• [DO THIS] All of the lines below are to be transcribed faithfully, with pictures excluded from the copy.

═════ RECORDED DATA ═════

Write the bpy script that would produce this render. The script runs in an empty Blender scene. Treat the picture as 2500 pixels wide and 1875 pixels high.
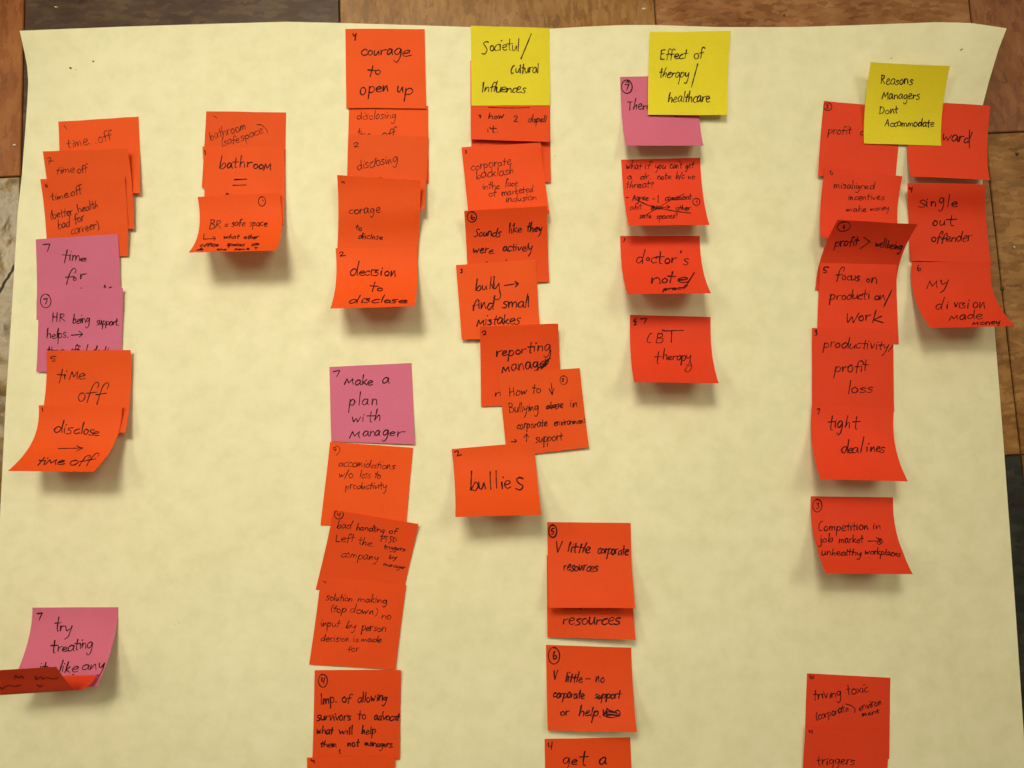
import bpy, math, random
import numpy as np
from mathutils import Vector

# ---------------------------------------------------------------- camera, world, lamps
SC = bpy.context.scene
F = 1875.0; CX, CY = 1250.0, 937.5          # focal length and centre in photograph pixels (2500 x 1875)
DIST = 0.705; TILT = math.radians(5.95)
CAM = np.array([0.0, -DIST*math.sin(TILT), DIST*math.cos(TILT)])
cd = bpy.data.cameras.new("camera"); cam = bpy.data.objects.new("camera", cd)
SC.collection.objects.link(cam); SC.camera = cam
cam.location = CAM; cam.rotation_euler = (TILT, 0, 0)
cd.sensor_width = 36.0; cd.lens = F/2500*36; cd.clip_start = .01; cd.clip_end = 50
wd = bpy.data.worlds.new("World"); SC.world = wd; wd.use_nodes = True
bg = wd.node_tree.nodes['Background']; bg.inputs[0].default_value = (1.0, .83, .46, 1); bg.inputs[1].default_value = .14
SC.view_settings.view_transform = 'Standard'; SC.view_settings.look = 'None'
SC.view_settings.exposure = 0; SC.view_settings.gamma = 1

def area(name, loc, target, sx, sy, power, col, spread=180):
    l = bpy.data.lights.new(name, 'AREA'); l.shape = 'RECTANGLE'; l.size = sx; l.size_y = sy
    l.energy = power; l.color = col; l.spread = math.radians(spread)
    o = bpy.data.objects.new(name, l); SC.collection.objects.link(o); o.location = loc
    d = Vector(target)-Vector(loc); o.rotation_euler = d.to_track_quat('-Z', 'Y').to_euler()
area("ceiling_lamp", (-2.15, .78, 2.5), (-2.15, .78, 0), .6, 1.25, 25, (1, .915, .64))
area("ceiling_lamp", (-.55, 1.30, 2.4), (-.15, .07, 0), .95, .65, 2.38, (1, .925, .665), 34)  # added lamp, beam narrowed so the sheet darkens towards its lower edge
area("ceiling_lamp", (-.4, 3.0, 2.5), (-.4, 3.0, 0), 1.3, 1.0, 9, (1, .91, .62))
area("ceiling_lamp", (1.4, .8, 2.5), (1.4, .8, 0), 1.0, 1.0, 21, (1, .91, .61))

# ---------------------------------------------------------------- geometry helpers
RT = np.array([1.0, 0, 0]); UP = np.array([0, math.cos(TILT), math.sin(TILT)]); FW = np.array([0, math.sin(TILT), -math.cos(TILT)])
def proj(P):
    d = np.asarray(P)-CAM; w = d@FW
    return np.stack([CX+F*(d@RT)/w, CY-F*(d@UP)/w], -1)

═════

• [PROBLEM SOLUTION]
Write the bpy script that would produce this render. The script runs in an empty Blender scene. Treat the picture as 2500 pixels wide and 1875 pixels high.
import bpy, math, random
import numpy as np
from mathutils import Vector

# ---------------------------------------------------------------- camera, world, lamps
SC = bpy.context.scene
F = 1875.0; CX, CY = 1250.0, 937.5          # focal length and centre in photograph pixels (2500 x 1875)
DIST = 0.705; TILT = math.radians(5.95)
CAM = np.array([0.0, -DIST*math.sin(TILT), DIST*math.cos(TILT)])
cd = bpy.data.cameras.new("camera"); cam = bpy.data.objects.new("camera", cd)
SC.collection.objects.link(cam); SC.camera = cam
cam.location = CAM; cam.rotation_euler = (TILT, 0, 0)
cd.sensor_width = 36.0; cd.lens = F/2500*36; cd.clip_start = .01; cd.clip_end = 50
wd = bpy.data.worlds.new("World"); SC.world = wd; wd.use_nodes = True
bg = wd.node_tree.nodes['Background']; bg.inputs[0].default_value = (1.0, .83, .46, 1); bg.inputs[1].default_value = .14
SC.view_settings.view_transform = 'Standard'; SC.view_settings.look = 'None'
SC.view_settings.exposure = 0; SC.view_settings.gamma = 1

def area(name, loc, target, sx, sy, power, col, spread=180):
    l = bpy.data.lights.new(name, 'AREA'); l.shape = 'RECTANGLE'; l.size = sx; l.size_y = sy
    l.energy = power; l.color = col; l.spread = math.radians(spread)
    o = bpy.data.objects.new(name, l); SC.collection.objects.link(o); o.location = loc
    d = Vector(target)-Vector(loc); o.rotation_euler = d.to_track_quat('-Z', 'Y').to_euler()
area("ceiling_lamp", (-2.15, .78, 2.5), (-2.15, .78, 0), .6, 1.25, 25, (1, .915, .64))
area("ceiling_lamp", (-.55, 1.30, 2.4), (-.15, .07, 0), .95, .65, 2.38, (1, .925, .665), 34)  # added lamp, beam narrowed so the sheet darkens towards its lower edge
area("ceiling_lamp", (-.4, 3.0, 2.5), (-.4, 3.0, 0), 1.3, 1.0, 9, (1, .91, .62))
area("ceiling_lamp", (1.4, .8, 2.5), (1.4, .8, 0), 1.0, 1.0, 21, (1, .91, .61))

# ---------------------------------------------------------------- geometry helpers
RT = np.array([1.0, 0, 0]); UP = np.array([0, math.cos(TILT), math.sin(TILT)]); FW = np.array([0, math.sin(TILT), -math.cos(TILT)])
def proj(P):
    d = np.asarray(P)-CAM; w = d@FW
    return np.stack([CX+F*(d@RT)/w, CY-F*(d@UP)/w], -1)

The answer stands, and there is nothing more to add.